Asa-Chang & Junray create devastatingly beautiful music that takes our world and turns it into the realm of folklore (or is it the other way round?!). Junrei means “pilgrimage” in Japanese and this one soon becomes an unexpected and luminous journey into the surreal. En route, you’ll make contact with Indian percussion, drums, trumpets and vocal collage. Asa-Chang & Junray’s music is rooted in the Chindon’ya (Japanese street musicians), circus music and barrel organ playing and has an undeniable Sixties (the Showa period) insouciance about it.
Percussionist Asa-Chang started Tokyo Ska Paradise Orchestra but left in 1993, just when it was becoming successful. Several years later he founded the two-piece, Asa-Chang & Junray with Hidehiko Urayama, producer and composer of film music (and guitarist with the group Arepos at the end of the eighties). Their first EP, Tabla Magma Bongo, came out in 1998. However Hidehiko Urayama doesn’t play live, his amazing vocal collages all studio work. So Asa-Chang & Junray took on a third member in 2000, U-zhaan, a peerless tabla player who follows the teachings of the master Ustad Zakir Hussain.

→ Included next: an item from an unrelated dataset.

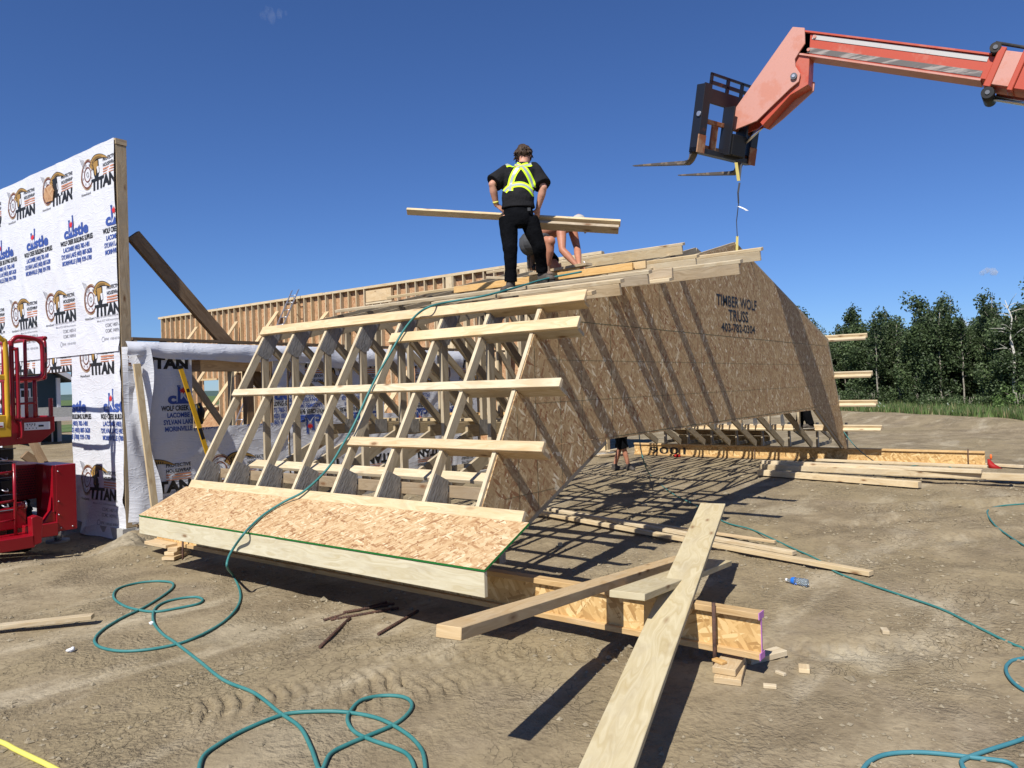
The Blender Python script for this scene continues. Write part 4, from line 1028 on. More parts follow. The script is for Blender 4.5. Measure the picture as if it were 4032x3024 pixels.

The track ‘Hana’ got Asa-Chang & Junray a reputation outside Japan and an album of the same name was released in England on The Leaf Label, to much critical acclaim. John Peel played ‘Hana’ on his show on BBC Radio 1 and in 2002 the album was voted fourth best album of the year by magazine, The Wire. It was also in the top 40 albums of the year in Mojo that year. In Japan in 2004, the track ‘Senaka’, a collaboration with singer Kyoko Koizumi, gave the band wider exposure. ‘Senaka’ was also remixed by Rei Harakami on the album Minna No Junray, out in 2005.
Disturbingly sensitive, Asa-Chang & Junray have invented a new music that is played at ground level on woven straw mats or in the middle of gardens. It is difficult to qualify, cinematic, almost excessively expressive. The group occasionally works with the dance troupe, Idevian Crew. Asa-Chang also plays with the big band Asa-Chang & Blue Hats, and U-zhaan can be found in the company of various different musicians, L?K?O amongst them, with who he released a debut album, Borsha Kaal Breaks, under the name Oigoru in 2008.